Die sich den Referaten anschließende intensive Diskussion kreiste um die folgenden Fragekomplexe:
1. Die gesamtkirchliche Entwicklung in der Ukraine: Wie werden sich die etablierten und die neue Kirche in Zukunft zueinander verhalten? Werden die Gemeinden UOK-MP mehrheitlich zur OKU übertreten? Oder werden, wonach es z.Zt. eher aussieht, zwei konkurrierende orthodoxe Kirchen bleiben, von denen die UOK-MP möglicherweise sogar die dominantere sein wird? Wird die Neugründung der OKU damit am Ende die Spaltung im Land zementieren, die durch sie gerade überwunden werden sollte?

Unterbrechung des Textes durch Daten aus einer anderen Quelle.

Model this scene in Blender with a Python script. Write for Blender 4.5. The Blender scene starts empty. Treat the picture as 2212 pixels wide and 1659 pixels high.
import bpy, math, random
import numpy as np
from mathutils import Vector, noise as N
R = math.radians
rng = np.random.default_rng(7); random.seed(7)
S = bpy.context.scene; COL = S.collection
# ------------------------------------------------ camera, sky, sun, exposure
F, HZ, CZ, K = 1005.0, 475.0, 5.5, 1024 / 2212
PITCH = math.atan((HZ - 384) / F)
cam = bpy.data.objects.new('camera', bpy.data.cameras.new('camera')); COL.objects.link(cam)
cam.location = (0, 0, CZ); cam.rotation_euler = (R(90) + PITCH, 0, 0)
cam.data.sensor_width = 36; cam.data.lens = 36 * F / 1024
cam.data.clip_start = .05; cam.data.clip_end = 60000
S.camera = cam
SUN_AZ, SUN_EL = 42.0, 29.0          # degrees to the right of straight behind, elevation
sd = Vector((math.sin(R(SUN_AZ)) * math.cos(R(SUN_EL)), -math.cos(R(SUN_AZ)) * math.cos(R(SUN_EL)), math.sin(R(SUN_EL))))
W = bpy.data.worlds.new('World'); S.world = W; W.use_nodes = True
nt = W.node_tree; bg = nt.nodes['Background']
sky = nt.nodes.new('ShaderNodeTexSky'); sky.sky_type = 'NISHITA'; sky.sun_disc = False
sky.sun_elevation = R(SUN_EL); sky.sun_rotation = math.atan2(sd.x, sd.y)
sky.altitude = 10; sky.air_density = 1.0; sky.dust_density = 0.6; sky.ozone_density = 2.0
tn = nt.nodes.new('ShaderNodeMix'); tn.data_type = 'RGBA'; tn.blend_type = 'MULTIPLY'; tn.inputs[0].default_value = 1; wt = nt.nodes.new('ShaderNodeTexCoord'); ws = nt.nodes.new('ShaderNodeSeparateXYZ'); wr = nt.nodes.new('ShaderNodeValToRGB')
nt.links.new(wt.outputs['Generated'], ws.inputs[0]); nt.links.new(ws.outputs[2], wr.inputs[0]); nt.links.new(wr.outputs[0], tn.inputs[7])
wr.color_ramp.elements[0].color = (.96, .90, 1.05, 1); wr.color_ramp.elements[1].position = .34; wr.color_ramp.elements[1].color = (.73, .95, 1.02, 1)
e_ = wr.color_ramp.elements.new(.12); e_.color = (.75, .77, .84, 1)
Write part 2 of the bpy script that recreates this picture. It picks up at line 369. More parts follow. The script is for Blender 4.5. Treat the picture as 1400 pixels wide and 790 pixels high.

Und wie steht es mit der UGKK und der OKU? Wird es hier eine Annäherung geben? Kommt es vielleicht zu einem Präzedenzfall, der für die katholisch-orthodoxe Ökumene weltweit Bedeutung haben könnte? Oder sind dies nur Hoffnungen, die aus den aktuellen Ereignissen einer Neugründung resultieren, die aber allein angesichts der aktuellen Haltung der Römisch-Katholischen Kirche zu dem Konflikt kaum realistisch sein dürften?
2. Möglichkeiten und Grenzen der Neugründung der OKU: Wird es der OKU gelingen, die Kirche der Ukraine zu sein? Die nationale Kirche, die zur Versöhnung beitragen kann? Wofür steht die neue Kirche? Für eine moderne, offene, nach Westen hin orientierte Orthodoxie? Oder vielleicht sogar im Gegenteil für eine Kirche, die in ihren Wertvorstellungen noch traditioneller als die UOK-MP ist? Welche Gefahren liegen in der Etablierung einer von dem Moskauer Patriarchat unabhängigen Kirche? Wird die OKU unter diesen Umständen möglicherweise von der ukrainischen Regierung für eigene politische Zwecke instrumentalisiert werden? Oder aber wird sie sich zur Befestigung ihrer Position auch selbst instrumentalisieren lassen?
Am Ende des Forums entstand insgesamt der Eindruck einer z.Zt. noch völlig offenen Situation, die weiterhin eine genaue Beobachtung der Entwicklungen im Land verlangt.